Isto é, irradiou-se tanta presença e glória de Deus no Tabernáculo que não sobrou lugar para Moisés.
Podemos confortar-nos interpretando estes versículos como uma representação da maior satisfação de Deus com Moisés e o Seu povo: Eles fizeram o que Deus lhes exigiu com precisão e cuidado, e naquele momento, quando Moisés executa o seu último acto e cumpre o seu último mandamento, Deus imediatamente mostra a Sua presença em plena glória. Assim, podem ter a certeza de que Deus está satisfeito. E quanto mais glória, mais Deus se agrada.
E, de qualquer forma, quem deveria estar presente no mishkan em primeiro lugar?
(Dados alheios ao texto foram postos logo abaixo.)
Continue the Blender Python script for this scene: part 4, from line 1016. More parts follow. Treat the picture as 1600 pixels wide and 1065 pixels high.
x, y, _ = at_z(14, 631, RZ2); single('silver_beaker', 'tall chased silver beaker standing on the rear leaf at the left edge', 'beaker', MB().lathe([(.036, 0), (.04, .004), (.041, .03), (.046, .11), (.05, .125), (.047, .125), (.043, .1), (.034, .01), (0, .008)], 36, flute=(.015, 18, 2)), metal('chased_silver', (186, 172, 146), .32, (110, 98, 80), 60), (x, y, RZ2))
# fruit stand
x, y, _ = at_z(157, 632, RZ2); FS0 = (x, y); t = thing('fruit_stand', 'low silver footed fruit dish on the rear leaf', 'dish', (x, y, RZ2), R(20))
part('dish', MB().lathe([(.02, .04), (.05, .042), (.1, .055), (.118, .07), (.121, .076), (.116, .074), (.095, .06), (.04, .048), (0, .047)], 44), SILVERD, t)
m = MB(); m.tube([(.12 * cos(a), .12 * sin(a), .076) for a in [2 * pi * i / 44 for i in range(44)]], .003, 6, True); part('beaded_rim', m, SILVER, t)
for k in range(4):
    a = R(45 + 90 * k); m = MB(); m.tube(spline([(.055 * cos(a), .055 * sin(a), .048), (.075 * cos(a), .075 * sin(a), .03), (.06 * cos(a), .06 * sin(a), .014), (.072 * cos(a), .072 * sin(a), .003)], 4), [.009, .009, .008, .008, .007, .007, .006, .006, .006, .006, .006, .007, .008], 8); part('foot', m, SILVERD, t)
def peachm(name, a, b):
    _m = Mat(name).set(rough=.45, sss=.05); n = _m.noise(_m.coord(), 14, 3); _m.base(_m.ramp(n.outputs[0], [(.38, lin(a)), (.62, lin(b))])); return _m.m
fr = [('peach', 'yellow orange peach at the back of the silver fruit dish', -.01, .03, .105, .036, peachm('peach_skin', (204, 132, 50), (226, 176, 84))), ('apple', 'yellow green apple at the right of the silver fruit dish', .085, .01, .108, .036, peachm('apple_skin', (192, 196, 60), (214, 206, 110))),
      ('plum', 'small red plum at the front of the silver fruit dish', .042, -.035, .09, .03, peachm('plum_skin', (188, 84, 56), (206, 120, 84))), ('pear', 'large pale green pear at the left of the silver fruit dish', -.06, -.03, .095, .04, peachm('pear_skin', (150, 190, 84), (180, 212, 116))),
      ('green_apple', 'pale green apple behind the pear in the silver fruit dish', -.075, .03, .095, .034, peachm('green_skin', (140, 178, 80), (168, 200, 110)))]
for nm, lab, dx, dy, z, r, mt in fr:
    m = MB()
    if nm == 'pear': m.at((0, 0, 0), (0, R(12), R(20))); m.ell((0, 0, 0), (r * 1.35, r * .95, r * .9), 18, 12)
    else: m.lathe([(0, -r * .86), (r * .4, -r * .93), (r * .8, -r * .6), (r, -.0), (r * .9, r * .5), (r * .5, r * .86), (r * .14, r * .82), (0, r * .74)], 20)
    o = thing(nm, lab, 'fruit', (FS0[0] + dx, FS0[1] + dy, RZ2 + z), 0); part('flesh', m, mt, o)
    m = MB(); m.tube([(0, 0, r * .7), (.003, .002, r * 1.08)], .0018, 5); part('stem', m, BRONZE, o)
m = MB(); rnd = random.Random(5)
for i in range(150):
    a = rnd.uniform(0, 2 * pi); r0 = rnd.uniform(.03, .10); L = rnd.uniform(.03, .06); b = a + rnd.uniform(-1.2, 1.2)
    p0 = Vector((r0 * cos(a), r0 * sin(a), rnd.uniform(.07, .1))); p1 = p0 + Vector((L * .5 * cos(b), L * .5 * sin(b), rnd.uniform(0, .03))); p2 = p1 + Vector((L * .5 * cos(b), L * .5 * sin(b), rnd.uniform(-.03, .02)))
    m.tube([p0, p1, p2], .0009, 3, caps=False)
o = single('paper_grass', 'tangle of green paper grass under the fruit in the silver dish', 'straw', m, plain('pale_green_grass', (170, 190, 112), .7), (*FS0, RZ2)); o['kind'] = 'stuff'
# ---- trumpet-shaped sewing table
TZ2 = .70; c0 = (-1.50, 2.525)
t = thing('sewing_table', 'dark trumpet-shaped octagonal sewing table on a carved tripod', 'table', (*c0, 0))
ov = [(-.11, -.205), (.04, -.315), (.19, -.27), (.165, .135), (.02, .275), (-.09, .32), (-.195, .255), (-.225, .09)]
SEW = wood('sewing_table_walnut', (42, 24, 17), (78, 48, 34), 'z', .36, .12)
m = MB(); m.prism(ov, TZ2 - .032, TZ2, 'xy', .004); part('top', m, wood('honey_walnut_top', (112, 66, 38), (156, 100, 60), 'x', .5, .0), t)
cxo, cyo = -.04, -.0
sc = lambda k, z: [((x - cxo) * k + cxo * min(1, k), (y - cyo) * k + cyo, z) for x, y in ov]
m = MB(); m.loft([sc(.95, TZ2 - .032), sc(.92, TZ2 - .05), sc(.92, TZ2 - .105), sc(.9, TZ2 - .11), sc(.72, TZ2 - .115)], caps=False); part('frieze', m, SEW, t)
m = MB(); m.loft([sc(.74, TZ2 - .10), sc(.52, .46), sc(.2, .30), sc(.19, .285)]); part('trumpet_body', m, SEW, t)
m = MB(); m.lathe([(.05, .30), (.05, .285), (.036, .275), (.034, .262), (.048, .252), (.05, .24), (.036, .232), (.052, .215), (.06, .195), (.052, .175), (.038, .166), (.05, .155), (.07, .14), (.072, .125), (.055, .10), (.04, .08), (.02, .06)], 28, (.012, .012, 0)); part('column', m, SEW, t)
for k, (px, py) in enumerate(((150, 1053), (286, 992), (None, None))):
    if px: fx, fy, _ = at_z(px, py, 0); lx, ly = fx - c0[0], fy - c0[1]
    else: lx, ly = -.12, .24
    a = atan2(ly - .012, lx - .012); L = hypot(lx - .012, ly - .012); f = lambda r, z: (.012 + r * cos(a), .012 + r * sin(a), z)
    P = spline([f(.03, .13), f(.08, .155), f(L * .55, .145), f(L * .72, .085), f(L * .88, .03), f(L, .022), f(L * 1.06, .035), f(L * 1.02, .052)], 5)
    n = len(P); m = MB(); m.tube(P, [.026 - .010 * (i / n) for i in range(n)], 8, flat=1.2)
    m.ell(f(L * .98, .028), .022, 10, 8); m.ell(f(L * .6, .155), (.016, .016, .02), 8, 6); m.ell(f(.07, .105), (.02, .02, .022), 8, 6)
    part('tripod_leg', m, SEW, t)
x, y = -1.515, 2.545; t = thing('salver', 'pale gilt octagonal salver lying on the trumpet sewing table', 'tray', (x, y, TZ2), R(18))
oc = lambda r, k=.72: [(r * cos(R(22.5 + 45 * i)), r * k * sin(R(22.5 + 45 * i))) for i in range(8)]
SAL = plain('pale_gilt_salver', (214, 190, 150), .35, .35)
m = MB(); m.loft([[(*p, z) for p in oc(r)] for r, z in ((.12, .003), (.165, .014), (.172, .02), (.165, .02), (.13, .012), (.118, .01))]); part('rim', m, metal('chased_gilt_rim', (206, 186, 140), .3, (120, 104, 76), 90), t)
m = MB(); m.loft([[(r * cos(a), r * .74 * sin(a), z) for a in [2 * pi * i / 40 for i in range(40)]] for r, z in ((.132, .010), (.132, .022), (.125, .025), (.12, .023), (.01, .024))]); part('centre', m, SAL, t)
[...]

Afinal, não era uma habitação para os seres humanos.
Desde o seu início, este mishkan não tinha sido planeado e construído para Moisés ou para qualquer outra pessoa; havia sido unicamente para Deus: “E Me farão um santuário e morarei entre eles.” (Êxodo 25: 8).
Então, talvez não devêssemos sentir-nos mal por Moisés, por ele não ser capaz de entrar. Devemos, provavelmente, contentar-nos em admirar a criação do Mishkan, construído por pessoas comuns e inspirado por Deus, e as gloriosas nuvens da presença de Deus.
No entanto, de alguma forma, esse grande esplendor deixa-nos distantes. Perdemos o senso de intimidade e sentimos uma profunda tristeza por Moisés, que havia trabalhado tão duro, que tinha sido o líder e protector do seu povo mesmo quando enfrentaram o Todo-Poderoso. Foi Moisés quem falou com Deus cara a cara, mas é Moisés que agora é deixado fora.
O versículo transmite uma falta de conexão. E embora a porção semanal termine com a descrição das nuvens de glória que guiam Israel dia e noite no deserto, o sentimento de conexão directa é interrompido.
Talvez não possamos tolerar muita glória, mesmo que seja a glória de Deus?…
Ou talvez um verdadeiro líder deva liderar até que ele ou ela não mais seja necessário(a). A verdadeira liderança deve auto-destruir-se. A liderança é necessária em tempos conturbados e de agitação e, se ela serve as pessoas e os seus objectivos, então ela deve resolver os problemas, trazendo calma e tranquilidade.
De acordo com esta interpretação, a liderança exige o máximo de altruísmo e auto-abdicação. As pessoas podem agir abnegadamente numa variedade de situações, mas isso não significa que elas não busquem gratidão ou reconhecimento.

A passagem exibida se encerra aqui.